WRIT526 Persuading the Public: Rhetoric in Public Affairs

Updated: 12 March 2019
Credit Points 6
Offering
Location Teaching Period Mode of Study
Armidale Trimester 2 Online
Armidale Trimester 2 On Campus
Intensive School(s) None
Supervised Exam There is no supervised examination.
Pre-requisites candidature in a postgraduate award
Co-requisites None
Restrictions ENCO326 or ENCO426 or ENCO526 or WRIT326
Notes

offered in even-numbered years

Combined Units WRIT326 - Persuading the Public: Rhetoric in Public Affairs
Coordinator(s) Rosemary Williamson (rwilli27@une.edu.au)
Unit Description

Rhetoric, the use of language to persuade, is central to many and varied forms of human communication. Understanding rhetoric - the strategies and techniques involved, and their ethical dimensions - is important because rhetoric influences the ways in which people think and act, and perceive themselves and others. This unit draws on a range of theories, from ancient to contemporary times, to examine communication from a rhetorical perspective, with a particular focus on speeches and the professional writer. Students are able to analyse rhetorical texts from such sources as politicians, social reformers, corporate or religious leaders, and others. Students also have an option to gain some experience in speechwriting.

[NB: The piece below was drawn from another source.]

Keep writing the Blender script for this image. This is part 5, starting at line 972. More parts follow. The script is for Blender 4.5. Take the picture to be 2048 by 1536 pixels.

Materials Textbook information will be displayed approximately 8 weeks prior to the commencement of the teaching period. Please note that textbook requirements may vary from one teaching period to the next.
Disclaimer Unit information may be subject to change prior to commencement of the teaching period.
Assessment Assessment information will be published prior to commencement of the teaching period.
Learning Outcomes (LO) Upon completion of this unit, students will be able to:
  1. independently identify, analyse and synthesise complex debates within the field of rhetoric and rhetorical criticism;
  2. apply an advanced knowledge of the ways by which rhetorical texts engage with their generic conventions and their cultural, geographic and historical contexts;
  3. coherently communicate an independent critical analysis and evaluation of a range of rhetorical texts and their ethical implications;
  4. apply an advanced knowledge of rhetorical texts and relevant theories in the field of rhetorical criticism; and
  5. demonstrate a comprehensive understanding of the field of rhetoric and rhetorical criticism and its wider application.